Aun con todo, lo más habitual es que las personas que se lucran con la venta de animales trabajen al margen de la legalidad y sin ningún tipo de licencia, control sanitario o registro de actividad. En la web de FAADA (Fundación para el Asesoramiento y Acción en Defensa de los Animales), se refleja el resultado de un estudio a nivel europeo que estima que alrededor de treinta y dos mil criadores operan en el territorio de la UE, de los cuales el 87% se dedica a ello “por hobby” y el 13%, profesionalmente. Además, se calcula que el 42% del total del comercio de perros y el 22% del de gatos es ilegal.
Volviendo al ámbito estatal, en 2014 se lanzó una propuesta de ley esperanzadora para los animales no humanos que, sin embargo, nunca llegó a materializarse. Al final, el proyecto se quedó en una serie de medidas de buena voluntad y exentas de obligatoriedad. Fue justo después de que California se convirtiese en pionera en cuanto a Derecho Animal, al aprobar la ley 485 de Rescate y Adopción de Mascotas, según la cual vender perros y gatos en tiendas constituye un delito y, en su lugar, deben incentivarse las adopciones desde esos mismos establecimientos.

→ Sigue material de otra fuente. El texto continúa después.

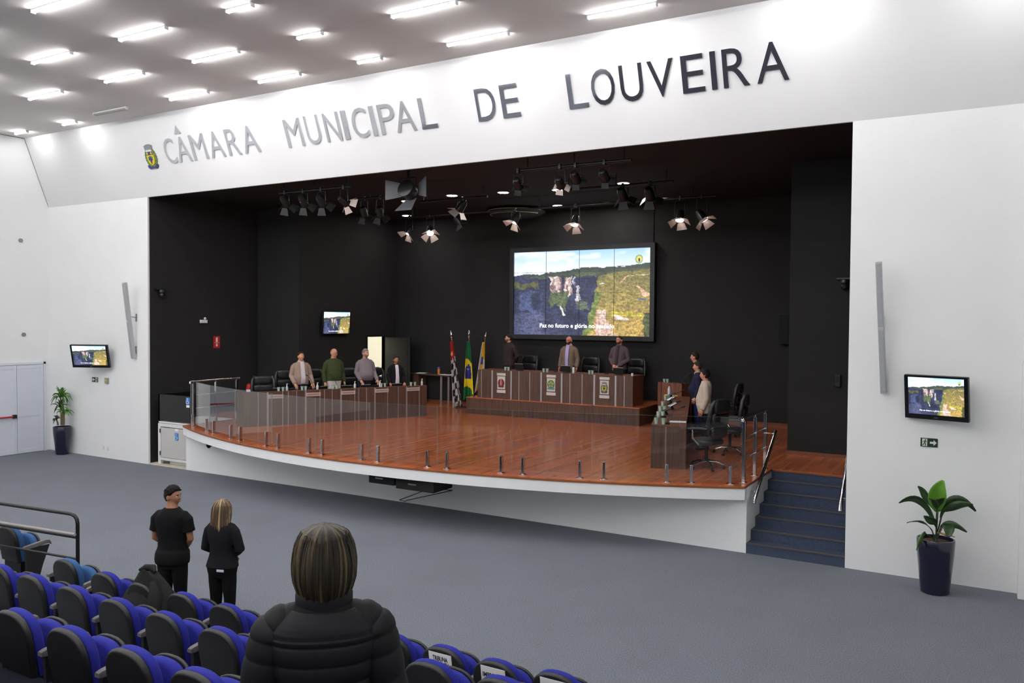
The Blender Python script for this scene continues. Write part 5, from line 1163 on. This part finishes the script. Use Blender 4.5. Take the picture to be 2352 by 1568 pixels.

En el contexto mercantilista neoliberal, la adopción se presenta como la alternativa ética necesaria a la capitalización de la vida. Es acción pero también reacción. Y quizás todavía quede mucho por hacer pero, para dar ese gran salto que nos llevará de tratar a los animales como cosas a respetar su dimensión de individuos, de seres sintientes sujetos de derecho a todos los niveles, hay que adoptar. Cuidar. Respetar. Responsabilizarse. Porque adoptar es cuidar, respetar y responsabilizarse de la existencia. Y la existencia no se vende.